Devenu père à 27 ans, il m’a fallu passer aux choses sérieuses. J’ai alors trouvé un « emploi d’adulte » chez un importateur de meubles. Ce n’était pas particulièrement épanouissant, mais ce travail me permettait de payer les factures. Toutefois, cette source s’est tarie au bout de deux ans, et j’ai dû remettre ma situation en perspective. Âgé de 29 ans, j’avais un enfant et un autre en route, et ma capacité à subvenir aux besoins de ma famille était pour le moins incertaine. J’aurais pu chercher un autre poste similaire, mais ce secteur d’activité ne me convenait pas. Inutile de mentionner qu’il m’a alors fallu oublier la musique, domaine dans lequel j’aurais été loin de pouvoir gagner suffisamment d’argent.

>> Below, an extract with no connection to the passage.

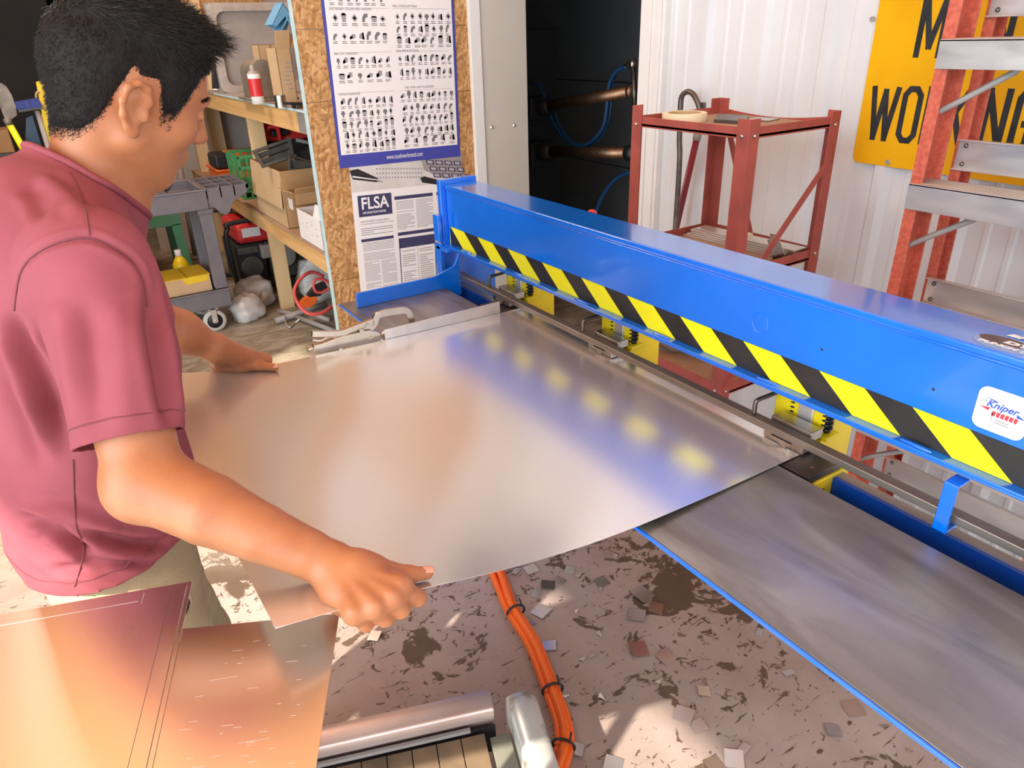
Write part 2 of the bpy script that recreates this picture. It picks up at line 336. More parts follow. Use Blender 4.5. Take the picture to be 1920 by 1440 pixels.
def mat_floor():
    m = bpy.data.materials.new('worn_painted_concrete'); m.use_nodes = True; N, L, b = nodes_of(m)
    tc = N.new('ShaderNodeTexCoord')
    def noise(scale, detail, rough=0.6, dist=0.0, st=None):
        n = N.new('ShaderNodeTexNoise'); n.inputs['Scale'].default_value = scale; n.inputs['Detail'].default_value = detail; n.inputs['Roughness'].default_value = rough; n.inputs['Distortion'].default_value = dist
        if st:
            mp = N.new('ShaderNodeMapping'); mp.inputs['Scale'].default_value = st; mp.inputs['Rotation'].default_value = (0, 0, 0.5); L.new(tc.outputs['Object'], mp.inputs['Vector']); L.new(mp.outputs[0], n.inputs['Vector'])
        else: L.new(tc.outputs['Object'], n.inputs['Vector'])
        return n.outputs[0]
    def math_(op, a, c, clamp=False):
        x = N.new('ShaderNodeMath'); x.operation = op; x.use_clamp = clamp
        for i, s in enumerate((a, c)):
            if isinstance(s, (int, float)): x.inputs[i].default_value = s
            else: L.new(s, x.inputs[i])
        return x.outputs[0]
    def step(v, lo, hi):
        r = N.new('ShaderNodeMapRange'); r.inputs[1].default_value = lo; r.inputs[2].default_value = hi; L.new(v, r.inputs[0]); return r.outputs[0]
    big = noise(1.3, 3); mid = noise(5.5, 9, 0.62, 0.6); fine = noise(26, 6, 0.6, 1.2); scr = noise(9, 6, 0.6, 0.5, (1.2, 7, 1))
    m1 = step(math_('ADD', mid, math_('MULTIPLY', big, 0.55)), 0.835, 0.85)
    m2 = step(math_('ADD', fine, math_('MULTIPLY', big, 0.50)), 0.835, 0.855)
    m3 = step(scr, 0.635, 0.652)
    mask = math_('MAXIMUM', math_('MAXIMUM', m1, m2), m3)
    # distance to the back of the shop: bare dusty concrete
    sx = N.new('ShaderNodeSeparateXYZ'); L.new(tc.outputs['Object'], sx.inputs[0])
    paint = N.new('ShaderNodeValToRGB'); paint.color_ramp.elements[0].color = (0.36, 0.275, 0.24, 1); paint.color_ramp.elements[1].color = (0.47, 0.38, 0.34, 1)
    paint.color_ramp.elements[0].position = 0.35; paint.color_ramp.elements[1].position = 0.65; L.new(noise(3, 5), paint.inputs[0])
    bare = N.new('ShaderNodeValToRGB'); bare.color_ramp.elements[0].color = (0.085, 0.058, 0.038, 1); bare.color_ramp.elements[1].color = (0.155, 0.105, 0.07, 1); L.new(noise(11, 6), bare.inputs[0])
    mx = N.new('ShaderNodeMixRGB'); L.new(mask, mx.inputs[0]); L.new(paint.outputs[0], mx.inputs[1]); L.new(bare.outputs[0], mx.inputs[2])
    dust = N.new('ShaderNodeValToRGB'); dust.color_ramp.elements[0].color = (0.20, 0.16, 0.11, 1); dust.color_ramp.elements[1].color = (0.42, 0.37, 0.29, 1)
    dust.color_ramp.elements[0].position = 0.36; dust.color_ramp.elements[1].position = 0.62; L.new(noise(4.5, 9, 0.68, 0.8, (1, 2.2, 1)), dust.inputs[0])
    far = step(math_('ADD', sx.outputs[1], math_('MULTIPLY', big, 1.5)), 2.9, 3.6)
    fx = N.new('ShaderNodeMixRGB'); L.new(far, fx.inputs[0]); L.new(mx.outputs[0], fx.inputs[1]); L.new(dust.outputs[0], fx.inputs[2])
    L.new(fx.outputs[0], b.inputs['Base Color'])
    rr = N.new('ShaderNodeMapRange'); rr.inputs[3].default_value = 0.34; rr.inputs[4].default_value = 0.55; L.new(mask, rr.inputs[0]); L.new(rr.outputs[0], b.inputs['Roughness'])
    bp = N.new('ShaderNodeBump'); bp.inputs['Strength'].default_value = 0.25; bp.inputs['Distance'].default_value = 0.003; bp.invert = True; L.new(mask, bp.inputs['Height']); L.new(bp.outputs[0], b.inputs['Normal'])
    return m
M['floor'] = mat_floor()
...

L’autre option était de me lancer dans l’enseignement. Mais cela signifiait un retour à l’université, de sérieuses difficultés financières don’t souffrirait la famille et une remise en question de ma vision négative de cette profession. Dans l’impasse, je me suis demandé comment faire un choix éclairé, et j’ai beaucoup réfléchi. Je réalise aujourd’hui que je n’étais pas très doué pour prendre des décisions à ce moment-là, et que j’avais adopté l’attitude du « laisser-aller ». J’avais tendance à attendre que les choses se produisent, puis à réagir ensuite. C’est pourquoi, en tant que pratiquant bouddhique, j’avais réellement besoin de corriger cet aspect de mon caractère.
J’ai donc pris la ferme résolution de gagner. Comme l’a mentionné Nichiren Daishonin,
« Ce qu’on appelle la “Loi bouddhique” détermine la victoire ou la défaite. »[i]

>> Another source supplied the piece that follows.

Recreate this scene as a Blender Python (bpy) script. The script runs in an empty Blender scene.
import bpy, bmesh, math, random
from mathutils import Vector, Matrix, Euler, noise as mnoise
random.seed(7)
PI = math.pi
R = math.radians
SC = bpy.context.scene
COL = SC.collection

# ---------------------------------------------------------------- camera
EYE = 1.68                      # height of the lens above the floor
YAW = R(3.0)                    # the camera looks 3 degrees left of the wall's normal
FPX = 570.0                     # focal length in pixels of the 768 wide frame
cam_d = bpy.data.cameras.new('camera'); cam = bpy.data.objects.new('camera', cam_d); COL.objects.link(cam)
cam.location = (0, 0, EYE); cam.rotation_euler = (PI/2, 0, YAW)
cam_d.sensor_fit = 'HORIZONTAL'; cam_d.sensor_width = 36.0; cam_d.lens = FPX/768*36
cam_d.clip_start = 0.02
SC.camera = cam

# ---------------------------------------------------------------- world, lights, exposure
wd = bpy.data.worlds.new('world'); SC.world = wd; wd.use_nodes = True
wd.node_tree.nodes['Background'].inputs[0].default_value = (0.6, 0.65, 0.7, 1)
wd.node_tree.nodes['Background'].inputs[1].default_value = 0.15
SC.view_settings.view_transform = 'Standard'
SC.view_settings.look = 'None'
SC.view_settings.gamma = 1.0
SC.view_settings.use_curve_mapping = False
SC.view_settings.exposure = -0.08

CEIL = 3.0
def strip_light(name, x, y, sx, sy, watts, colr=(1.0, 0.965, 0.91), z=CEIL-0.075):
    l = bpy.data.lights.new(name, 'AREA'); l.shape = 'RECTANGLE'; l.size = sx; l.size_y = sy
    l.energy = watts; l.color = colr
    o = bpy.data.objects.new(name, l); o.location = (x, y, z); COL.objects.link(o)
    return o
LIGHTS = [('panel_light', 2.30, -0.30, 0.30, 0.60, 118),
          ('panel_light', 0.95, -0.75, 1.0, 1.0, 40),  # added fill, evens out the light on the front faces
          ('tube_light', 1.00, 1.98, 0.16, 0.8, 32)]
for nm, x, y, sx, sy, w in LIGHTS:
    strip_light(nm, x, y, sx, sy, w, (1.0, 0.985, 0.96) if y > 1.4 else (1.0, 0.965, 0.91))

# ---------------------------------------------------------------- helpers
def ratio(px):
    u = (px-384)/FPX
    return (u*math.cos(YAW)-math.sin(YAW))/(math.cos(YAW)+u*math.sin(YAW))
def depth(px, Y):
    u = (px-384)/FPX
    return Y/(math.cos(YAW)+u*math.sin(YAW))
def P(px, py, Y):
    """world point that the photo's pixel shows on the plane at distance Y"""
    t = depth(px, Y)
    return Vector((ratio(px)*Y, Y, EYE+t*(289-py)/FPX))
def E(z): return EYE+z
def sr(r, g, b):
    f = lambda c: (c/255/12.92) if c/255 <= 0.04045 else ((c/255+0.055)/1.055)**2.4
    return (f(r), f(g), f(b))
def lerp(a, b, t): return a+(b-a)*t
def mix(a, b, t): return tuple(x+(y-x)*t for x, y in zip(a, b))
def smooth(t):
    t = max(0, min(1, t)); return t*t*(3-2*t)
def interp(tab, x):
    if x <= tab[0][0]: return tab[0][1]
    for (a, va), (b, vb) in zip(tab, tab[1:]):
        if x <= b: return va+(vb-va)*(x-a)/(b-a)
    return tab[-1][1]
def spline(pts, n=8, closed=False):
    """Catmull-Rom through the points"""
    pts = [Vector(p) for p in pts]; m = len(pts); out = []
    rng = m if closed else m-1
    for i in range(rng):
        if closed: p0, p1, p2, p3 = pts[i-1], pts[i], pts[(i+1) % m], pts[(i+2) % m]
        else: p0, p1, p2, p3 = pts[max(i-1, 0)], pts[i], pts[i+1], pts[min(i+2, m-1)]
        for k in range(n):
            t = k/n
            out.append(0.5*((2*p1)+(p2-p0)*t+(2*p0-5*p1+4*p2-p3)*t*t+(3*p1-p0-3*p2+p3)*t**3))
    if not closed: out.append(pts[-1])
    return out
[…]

Ayant demandé conseil à un responsable aîné, celui-ci m’a répondu : « Examine soigneusement et logiquement le pour et le contre, mais il n’y a aucun moyen de savoir avec certitude quel sera le “meilleur” choix. Décide simplement, et ensuite prie de tout ton coeur pour que le choix que tu as fait devienne le meilleur pour toi. » J’ai donc mis mes appréhensions de côté, et choisi de retourner aux études pour devenir enseignant. Il va sans dire que c’était un véritable défi d’aider ma conjointe à élever deux jeunes enfants, de la soutenir dans son travail et de rédiger des travaux universitaires à deux heures du matin, tout en m’inquiétant du manque de stabilité et des dettes accablantes qui s’accumulaient. Soudainement, je me suis retrouvé dans un combat quotidien contre ma propre négativité. Il était temps de mettre en pratique la directive que j’avais reçue, c’est-à-dire d’utiliser le pouvoir du Daimoku* pour faire en sorte que ma décision finisse par être le meilleur choix pour ma vie.
Je me suis lancé dans les activités bouddhiques, le soutien aux membres, la récitation de Nam-myoho-renge-kyo* et l’étude quotidienne. J’ai fondé mes actions sur celles du président de la SGI, Daisaku Ikeda, dont je cite ici un encouragement :
« Toutes vos luttes, toutes les larmes et toute la sueur que vous avez versées pour le bouddhisme et pour kosen-rufu* se manifesteront sous forme de bonne fortune. »[ii]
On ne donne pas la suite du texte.